What are the main personal skills your job requires?

Engineering is a dynamic career and the skillset is suitably diverse. It’s vital to be good at problem solving, to be a strong communicator and have the ability to work under pressure towards deadlines. It goes without saying that you need to be accurate, have an eye for detail in all things and a sound grasp of technical issues.

You also need to have the confidence to take decisions which could have major ramifications for the success of a project, to think of the wider commercial challenges for the business and to work comfortably in a team.

What does a typical day entail?

It changes day-to-day. Belfast Harbour isn’t a typical employer so it’s no surprise that we don’t tend to do typical days! We are responsible for an immense estate covering 3,000 acres of land and sea. It handles 70% of all Northern Ireland’s seaborne trade and is home to major urban regeneration projects including City Quays, Titanic Quarter, Catalyst Inc and Holywood Exchange. As a business it’s fundamental to keeping day-to-day life going throughout Northern Ireland.

Daily activities vary depending on operational requirements, but usually it will include liaising with the Harbour’s Operations Department, monitoring site progress, dealing with contractors, issuing permits to work, reviewing health and safety documentation and drafting tenders.

What are the best and most challenging aspects of the job?

Much of my work touches upon the operational side of the port. With almost 24m tonnes of cargo coming through every year and around 6,000 ship movements, things can get busy! I need to stay on top of things and juggle competing demands to ensure things run as programmed. When I was studying and working at the same time I had to be very organized and manage competing priorities, not to mention the commitments I had with a young family!

Why is what you do important?

If Belfast Harbour doesn’t run smoothly everyone in Northern Ireland could potentially be affected.
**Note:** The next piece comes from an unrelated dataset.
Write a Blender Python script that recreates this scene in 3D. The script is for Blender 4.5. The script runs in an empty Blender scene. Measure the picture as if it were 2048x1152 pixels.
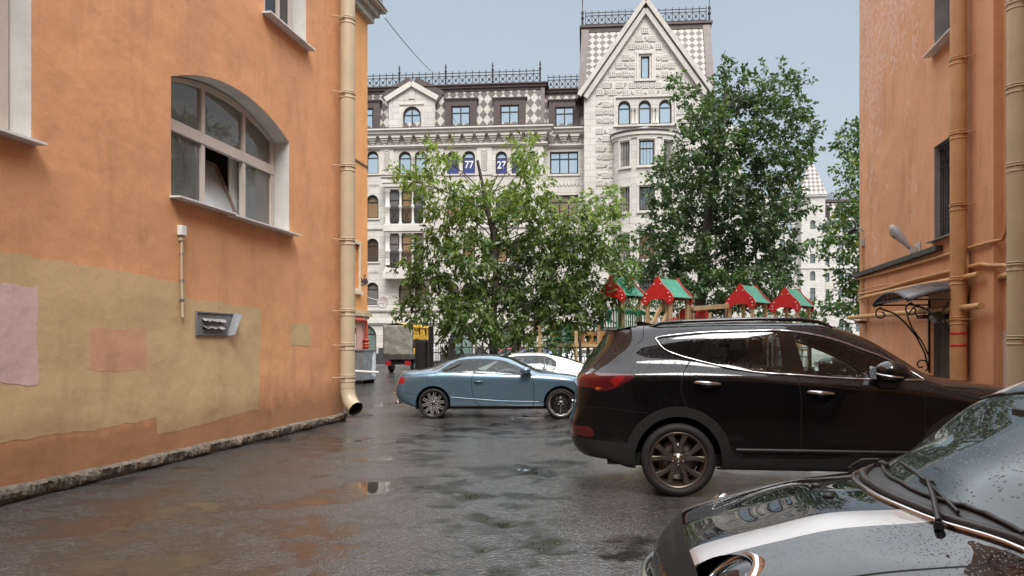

The Port is our primary gateway to the world for both importers and exporters, and handles much of the goods that we all depend on, be that fuel or food imports.

We are a 24/7 business – that means constantly maintaining and upgrading the existing infrastructure which keeps a busy commercial port running. In the past decade Belfast Harbour has invested £250m and is committed to future projects totaling more than £130m.

What advice would you give anyone looking to follow a similar career path?

Don’t be afraid to step out of your comfort zone, be open to career opportunities and work hard.

Also, if just starting out, do some research on your prospective employer. If you can, look out for those who have a reputation for nurturing their staff.

If you weren’t doing this what would you like to do?

I sometimes think what might have been had I pursued a career with the Fire Service, but I really wouldn’t do anything else – I genuinely enjoy the daily challenges of my job.

What is the one piece of advice you would give to yourself on your first day?

Don’t be afraid to ask others for assistance – the team only works when it works together.

Describe your ideal day off.

Spending time with my family – my three daughters keep me on my toes! I also enjoy fell running in the Mournes and am involved with Castlewellan GAC.

And finally, what’s the key to any successful job search?

Get on track with the right qualifications and have the right attitude – these will open doors for you.